-- Begin Records for the task --

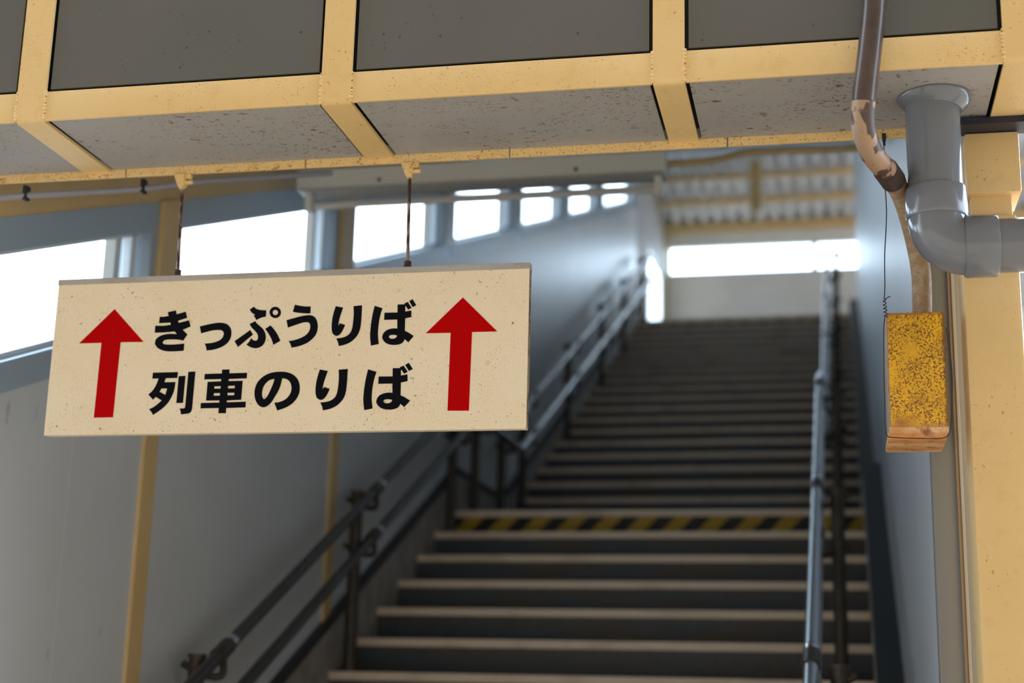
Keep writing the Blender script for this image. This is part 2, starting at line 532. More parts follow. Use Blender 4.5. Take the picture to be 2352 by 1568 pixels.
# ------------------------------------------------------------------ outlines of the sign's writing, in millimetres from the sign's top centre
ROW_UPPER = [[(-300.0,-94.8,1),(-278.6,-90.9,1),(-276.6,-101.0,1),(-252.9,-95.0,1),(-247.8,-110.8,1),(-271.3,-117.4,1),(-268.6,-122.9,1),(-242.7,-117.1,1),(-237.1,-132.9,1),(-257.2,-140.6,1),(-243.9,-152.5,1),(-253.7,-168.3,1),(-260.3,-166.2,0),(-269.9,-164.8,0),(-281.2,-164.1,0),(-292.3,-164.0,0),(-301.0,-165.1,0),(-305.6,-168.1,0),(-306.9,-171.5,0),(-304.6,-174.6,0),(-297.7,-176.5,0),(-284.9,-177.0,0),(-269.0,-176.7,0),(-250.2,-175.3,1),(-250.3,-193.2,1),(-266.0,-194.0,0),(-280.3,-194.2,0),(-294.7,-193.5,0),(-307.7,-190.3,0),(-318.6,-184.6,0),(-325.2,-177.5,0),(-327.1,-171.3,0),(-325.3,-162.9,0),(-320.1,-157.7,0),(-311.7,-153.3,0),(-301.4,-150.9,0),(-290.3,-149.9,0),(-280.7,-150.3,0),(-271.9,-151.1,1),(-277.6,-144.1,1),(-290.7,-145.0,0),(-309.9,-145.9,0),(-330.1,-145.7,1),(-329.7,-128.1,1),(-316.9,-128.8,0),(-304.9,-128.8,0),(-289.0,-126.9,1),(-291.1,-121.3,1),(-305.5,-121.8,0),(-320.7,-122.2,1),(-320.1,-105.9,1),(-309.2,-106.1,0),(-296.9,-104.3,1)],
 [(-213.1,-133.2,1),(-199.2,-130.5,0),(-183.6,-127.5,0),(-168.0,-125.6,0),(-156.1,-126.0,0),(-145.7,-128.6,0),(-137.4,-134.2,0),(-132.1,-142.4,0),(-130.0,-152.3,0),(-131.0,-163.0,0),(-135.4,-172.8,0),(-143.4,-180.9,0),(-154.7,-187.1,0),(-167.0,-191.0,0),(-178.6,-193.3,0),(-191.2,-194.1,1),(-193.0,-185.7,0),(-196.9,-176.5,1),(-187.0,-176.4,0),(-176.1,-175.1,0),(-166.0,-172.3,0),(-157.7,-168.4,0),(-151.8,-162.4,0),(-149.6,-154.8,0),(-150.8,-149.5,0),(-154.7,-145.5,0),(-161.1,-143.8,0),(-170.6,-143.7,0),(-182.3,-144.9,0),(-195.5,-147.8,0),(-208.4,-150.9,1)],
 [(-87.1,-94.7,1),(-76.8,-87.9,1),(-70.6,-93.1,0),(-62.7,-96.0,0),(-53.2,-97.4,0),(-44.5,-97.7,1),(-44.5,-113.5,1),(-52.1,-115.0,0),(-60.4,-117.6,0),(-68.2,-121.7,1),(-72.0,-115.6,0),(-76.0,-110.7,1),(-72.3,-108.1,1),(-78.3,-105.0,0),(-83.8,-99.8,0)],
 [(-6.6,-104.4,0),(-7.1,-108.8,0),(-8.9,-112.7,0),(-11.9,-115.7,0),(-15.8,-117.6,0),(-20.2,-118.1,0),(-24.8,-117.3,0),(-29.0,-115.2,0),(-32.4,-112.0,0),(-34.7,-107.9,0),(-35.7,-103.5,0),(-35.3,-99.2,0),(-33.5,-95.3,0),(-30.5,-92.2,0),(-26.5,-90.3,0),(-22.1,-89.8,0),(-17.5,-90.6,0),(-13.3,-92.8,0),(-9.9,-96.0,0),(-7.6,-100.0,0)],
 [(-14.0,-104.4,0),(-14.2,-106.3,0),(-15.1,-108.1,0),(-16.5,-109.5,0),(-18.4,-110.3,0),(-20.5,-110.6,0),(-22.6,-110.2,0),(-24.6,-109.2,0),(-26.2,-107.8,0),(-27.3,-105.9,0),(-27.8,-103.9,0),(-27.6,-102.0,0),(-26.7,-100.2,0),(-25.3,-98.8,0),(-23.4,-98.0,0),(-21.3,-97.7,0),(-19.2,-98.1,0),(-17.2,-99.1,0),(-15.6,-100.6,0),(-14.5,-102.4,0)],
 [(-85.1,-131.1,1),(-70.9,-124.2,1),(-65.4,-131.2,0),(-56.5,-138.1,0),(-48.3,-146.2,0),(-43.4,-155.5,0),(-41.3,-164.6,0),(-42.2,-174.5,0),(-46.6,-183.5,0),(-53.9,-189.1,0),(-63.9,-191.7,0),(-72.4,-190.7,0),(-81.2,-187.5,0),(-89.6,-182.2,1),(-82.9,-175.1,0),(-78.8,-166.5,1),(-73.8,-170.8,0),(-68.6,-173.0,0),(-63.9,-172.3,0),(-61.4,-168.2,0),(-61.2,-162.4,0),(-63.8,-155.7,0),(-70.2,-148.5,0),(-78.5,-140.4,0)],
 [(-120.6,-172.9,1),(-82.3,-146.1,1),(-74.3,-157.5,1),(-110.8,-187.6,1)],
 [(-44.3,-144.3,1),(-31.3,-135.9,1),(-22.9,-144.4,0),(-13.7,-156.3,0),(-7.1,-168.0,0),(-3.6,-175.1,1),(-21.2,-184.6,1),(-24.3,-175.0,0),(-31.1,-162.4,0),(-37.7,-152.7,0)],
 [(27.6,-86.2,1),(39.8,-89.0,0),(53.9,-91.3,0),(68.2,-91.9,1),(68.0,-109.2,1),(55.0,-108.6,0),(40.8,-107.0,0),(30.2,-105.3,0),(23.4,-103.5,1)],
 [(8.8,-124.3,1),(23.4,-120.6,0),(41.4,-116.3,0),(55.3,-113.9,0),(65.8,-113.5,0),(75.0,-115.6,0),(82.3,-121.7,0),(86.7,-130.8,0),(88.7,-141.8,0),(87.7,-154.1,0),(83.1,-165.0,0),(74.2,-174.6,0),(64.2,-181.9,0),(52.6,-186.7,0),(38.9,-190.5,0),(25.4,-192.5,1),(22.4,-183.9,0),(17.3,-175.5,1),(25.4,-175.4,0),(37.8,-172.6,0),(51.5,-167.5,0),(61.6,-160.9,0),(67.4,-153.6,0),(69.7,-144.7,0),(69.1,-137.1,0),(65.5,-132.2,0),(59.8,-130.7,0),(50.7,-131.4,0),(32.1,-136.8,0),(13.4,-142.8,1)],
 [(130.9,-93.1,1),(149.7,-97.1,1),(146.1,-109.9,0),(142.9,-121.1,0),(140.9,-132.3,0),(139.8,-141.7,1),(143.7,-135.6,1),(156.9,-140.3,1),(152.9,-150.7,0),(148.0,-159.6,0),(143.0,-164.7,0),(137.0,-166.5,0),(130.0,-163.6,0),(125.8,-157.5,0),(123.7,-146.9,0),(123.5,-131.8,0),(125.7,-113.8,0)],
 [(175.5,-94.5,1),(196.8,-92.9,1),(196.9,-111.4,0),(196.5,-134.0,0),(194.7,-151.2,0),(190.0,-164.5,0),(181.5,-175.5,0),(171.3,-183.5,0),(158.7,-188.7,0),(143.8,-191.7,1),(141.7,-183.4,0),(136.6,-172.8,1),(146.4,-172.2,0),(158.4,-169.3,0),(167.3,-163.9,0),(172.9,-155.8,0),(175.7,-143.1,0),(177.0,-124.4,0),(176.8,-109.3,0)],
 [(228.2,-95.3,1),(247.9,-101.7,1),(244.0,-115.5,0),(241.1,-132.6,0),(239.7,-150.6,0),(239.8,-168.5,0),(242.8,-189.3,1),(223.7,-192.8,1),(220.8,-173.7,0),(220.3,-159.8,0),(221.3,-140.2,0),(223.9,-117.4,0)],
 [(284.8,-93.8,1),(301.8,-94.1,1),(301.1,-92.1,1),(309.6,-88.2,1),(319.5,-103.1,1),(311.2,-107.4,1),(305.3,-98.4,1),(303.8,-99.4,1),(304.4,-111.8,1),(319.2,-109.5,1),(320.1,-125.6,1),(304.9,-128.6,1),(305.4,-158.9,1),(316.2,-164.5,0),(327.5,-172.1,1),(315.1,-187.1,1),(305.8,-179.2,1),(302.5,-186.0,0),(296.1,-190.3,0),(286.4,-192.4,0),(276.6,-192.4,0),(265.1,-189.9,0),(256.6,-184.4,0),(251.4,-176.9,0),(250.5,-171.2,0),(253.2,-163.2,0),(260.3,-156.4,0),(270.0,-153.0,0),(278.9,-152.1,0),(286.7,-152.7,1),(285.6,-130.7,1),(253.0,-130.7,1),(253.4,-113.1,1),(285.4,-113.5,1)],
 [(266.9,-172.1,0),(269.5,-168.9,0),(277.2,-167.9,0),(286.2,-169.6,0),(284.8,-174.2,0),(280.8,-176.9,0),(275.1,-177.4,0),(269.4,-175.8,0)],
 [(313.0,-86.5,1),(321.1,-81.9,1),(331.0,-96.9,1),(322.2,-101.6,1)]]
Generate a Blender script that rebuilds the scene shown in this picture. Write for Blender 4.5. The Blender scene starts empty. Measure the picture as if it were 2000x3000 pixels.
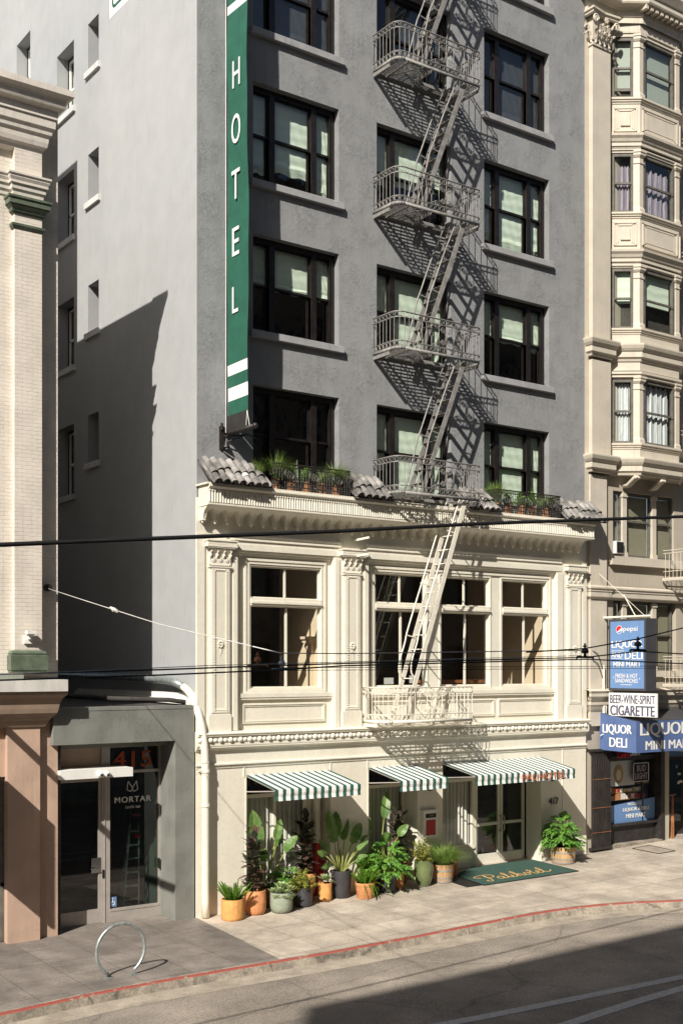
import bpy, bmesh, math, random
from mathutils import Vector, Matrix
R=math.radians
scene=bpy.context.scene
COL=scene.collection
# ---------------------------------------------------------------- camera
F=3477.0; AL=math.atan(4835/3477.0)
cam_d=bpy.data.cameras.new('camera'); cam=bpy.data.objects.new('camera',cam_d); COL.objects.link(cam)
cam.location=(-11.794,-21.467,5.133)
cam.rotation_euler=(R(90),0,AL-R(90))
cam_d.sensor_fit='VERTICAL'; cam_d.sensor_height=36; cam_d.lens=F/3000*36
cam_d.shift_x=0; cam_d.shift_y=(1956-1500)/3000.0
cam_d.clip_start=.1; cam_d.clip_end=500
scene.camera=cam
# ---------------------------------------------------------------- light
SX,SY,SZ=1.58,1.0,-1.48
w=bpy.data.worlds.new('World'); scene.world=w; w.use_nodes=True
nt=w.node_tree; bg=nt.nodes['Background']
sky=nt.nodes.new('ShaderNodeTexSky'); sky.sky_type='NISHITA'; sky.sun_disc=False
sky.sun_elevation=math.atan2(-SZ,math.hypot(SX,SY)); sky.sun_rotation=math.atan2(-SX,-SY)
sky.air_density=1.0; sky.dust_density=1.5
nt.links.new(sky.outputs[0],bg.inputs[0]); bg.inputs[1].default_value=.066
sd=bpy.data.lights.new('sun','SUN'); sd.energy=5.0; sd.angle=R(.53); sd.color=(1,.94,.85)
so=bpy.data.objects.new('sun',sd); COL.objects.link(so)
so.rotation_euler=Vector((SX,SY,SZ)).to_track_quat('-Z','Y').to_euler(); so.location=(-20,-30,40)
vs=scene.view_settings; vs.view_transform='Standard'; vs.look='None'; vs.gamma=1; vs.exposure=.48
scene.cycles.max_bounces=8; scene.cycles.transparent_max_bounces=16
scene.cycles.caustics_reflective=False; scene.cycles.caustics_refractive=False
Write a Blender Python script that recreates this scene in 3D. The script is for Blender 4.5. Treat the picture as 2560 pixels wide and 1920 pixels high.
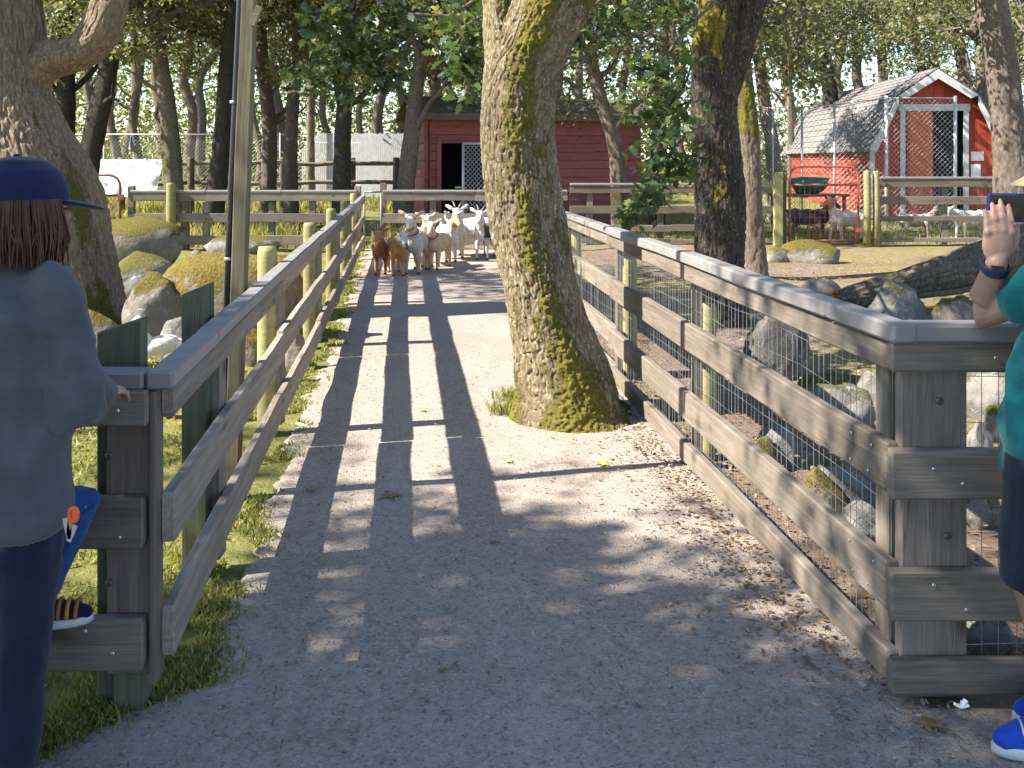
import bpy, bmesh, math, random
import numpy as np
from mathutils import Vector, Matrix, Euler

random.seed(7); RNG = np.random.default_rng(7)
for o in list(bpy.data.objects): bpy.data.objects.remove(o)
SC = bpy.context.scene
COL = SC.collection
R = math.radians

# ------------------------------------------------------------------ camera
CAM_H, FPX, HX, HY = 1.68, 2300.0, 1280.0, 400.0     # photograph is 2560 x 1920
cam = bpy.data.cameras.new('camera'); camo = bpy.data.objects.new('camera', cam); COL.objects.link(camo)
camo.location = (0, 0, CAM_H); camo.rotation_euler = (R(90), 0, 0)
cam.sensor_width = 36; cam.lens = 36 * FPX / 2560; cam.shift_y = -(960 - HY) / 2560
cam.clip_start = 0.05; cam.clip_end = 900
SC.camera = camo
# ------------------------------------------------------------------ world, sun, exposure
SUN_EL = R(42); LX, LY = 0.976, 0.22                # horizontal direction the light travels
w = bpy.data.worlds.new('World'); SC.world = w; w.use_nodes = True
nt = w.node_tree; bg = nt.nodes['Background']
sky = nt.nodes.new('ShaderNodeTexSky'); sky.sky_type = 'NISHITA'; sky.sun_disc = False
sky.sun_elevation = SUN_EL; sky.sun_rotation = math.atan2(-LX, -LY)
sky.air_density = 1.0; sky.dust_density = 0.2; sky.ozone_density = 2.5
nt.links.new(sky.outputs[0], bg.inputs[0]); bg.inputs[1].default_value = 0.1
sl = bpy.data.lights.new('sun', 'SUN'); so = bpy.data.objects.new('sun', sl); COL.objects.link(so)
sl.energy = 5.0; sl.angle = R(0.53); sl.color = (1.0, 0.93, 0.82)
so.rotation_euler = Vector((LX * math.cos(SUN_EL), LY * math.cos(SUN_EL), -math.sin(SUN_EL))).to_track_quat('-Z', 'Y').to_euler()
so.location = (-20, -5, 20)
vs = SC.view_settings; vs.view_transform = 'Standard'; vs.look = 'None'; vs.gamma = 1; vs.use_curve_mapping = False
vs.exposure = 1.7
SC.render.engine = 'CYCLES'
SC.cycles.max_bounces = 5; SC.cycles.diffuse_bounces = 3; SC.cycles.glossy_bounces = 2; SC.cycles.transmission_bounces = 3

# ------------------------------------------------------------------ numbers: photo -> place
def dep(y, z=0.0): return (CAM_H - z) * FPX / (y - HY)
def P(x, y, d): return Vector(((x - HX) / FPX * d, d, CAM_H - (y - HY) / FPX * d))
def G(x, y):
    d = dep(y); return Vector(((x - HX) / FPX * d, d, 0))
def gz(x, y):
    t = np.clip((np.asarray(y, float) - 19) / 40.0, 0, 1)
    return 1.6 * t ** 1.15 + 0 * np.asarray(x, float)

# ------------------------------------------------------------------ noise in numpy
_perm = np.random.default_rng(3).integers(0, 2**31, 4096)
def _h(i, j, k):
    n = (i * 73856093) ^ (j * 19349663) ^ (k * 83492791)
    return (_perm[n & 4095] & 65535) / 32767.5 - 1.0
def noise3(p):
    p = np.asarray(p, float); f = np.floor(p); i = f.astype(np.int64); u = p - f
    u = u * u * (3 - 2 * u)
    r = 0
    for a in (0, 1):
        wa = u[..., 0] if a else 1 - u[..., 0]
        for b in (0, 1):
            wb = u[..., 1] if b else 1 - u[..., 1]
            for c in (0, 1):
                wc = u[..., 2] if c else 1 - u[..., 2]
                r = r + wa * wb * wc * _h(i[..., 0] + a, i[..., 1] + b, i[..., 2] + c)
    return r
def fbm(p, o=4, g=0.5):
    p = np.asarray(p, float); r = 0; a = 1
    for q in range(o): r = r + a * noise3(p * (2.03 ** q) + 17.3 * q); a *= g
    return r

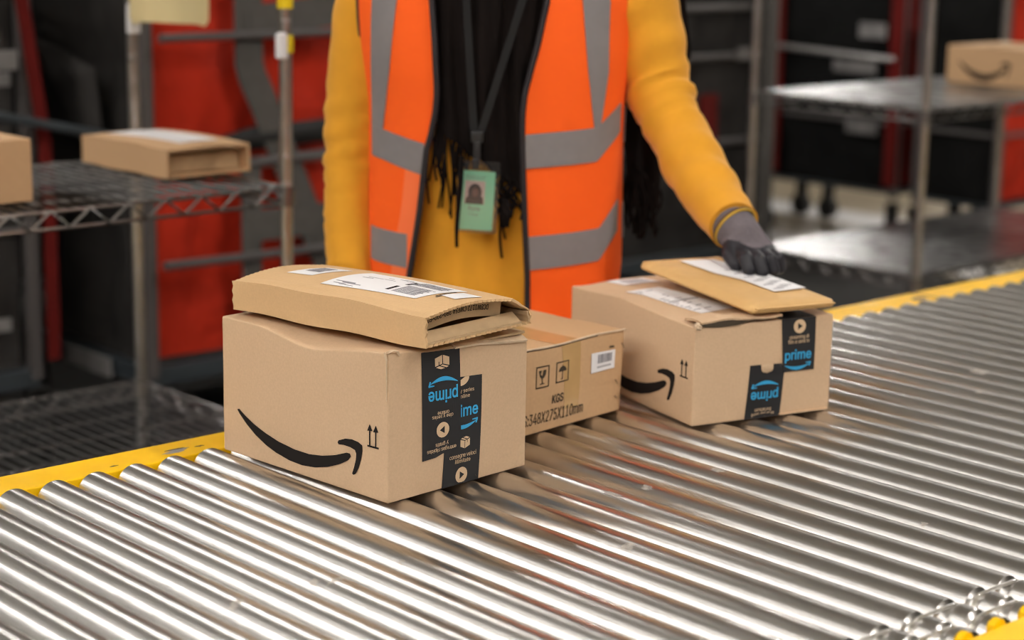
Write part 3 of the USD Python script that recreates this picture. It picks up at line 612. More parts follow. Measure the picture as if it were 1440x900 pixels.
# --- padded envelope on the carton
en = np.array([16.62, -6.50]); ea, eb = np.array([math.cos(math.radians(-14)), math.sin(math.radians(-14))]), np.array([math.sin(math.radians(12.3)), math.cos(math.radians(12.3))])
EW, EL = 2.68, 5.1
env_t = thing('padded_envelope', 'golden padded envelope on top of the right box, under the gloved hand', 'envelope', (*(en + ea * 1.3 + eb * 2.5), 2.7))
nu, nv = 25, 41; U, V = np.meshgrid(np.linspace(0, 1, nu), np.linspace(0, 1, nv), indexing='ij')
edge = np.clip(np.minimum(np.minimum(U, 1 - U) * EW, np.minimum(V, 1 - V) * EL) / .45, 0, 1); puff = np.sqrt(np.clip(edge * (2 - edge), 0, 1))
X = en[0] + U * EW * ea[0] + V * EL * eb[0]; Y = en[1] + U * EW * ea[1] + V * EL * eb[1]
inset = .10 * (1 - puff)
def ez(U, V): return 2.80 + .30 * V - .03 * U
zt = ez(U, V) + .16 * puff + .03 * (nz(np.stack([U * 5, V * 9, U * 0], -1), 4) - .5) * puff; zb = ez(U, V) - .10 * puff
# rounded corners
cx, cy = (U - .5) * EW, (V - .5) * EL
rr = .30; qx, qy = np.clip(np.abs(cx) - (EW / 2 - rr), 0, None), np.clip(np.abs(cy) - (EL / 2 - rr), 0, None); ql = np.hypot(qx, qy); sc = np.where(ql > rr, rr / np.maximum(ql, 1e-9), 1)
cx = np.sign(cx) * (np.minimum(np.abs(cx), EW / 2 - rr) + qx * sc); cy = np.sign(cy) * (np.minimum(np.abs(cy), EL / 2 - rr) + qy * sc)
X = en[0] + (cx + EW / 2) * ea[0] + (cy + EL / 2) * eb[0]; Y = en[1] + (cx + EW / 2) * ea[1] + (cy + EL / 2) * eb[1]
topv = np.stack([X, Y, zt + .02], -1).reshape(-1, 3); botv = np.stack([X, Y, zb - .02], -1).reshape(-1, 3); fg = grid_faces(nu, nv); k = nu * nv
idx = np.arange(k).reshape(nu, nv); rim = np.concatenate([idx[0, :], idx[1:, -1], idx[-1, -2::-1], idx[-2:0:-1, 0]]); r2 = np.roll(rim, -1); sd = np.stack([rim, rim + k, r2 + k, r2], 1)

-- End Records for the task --

### Your goal
Leave out the pictures and give again exactly the lines from the one with "Write a Blender" through the one with "R = math.radians", and no others.

### Response to this exercise
Write a Blender Python script that recreates this scene in 3D. The script is for Blender 4.5. Treat the picture as 2560 pixels wide and 1920 pixels high.
import bpy, bmesh, math, random
import numpy as np
from mathutils import Vector, Matrix, Euler

random.seed(7); RNG = np.random.default_rng(7)
for o in list(bpy.data.objects): bpy.data.objects.remove(o)
SC = bpy.context.scene
COL = SC.collection
R = math.radians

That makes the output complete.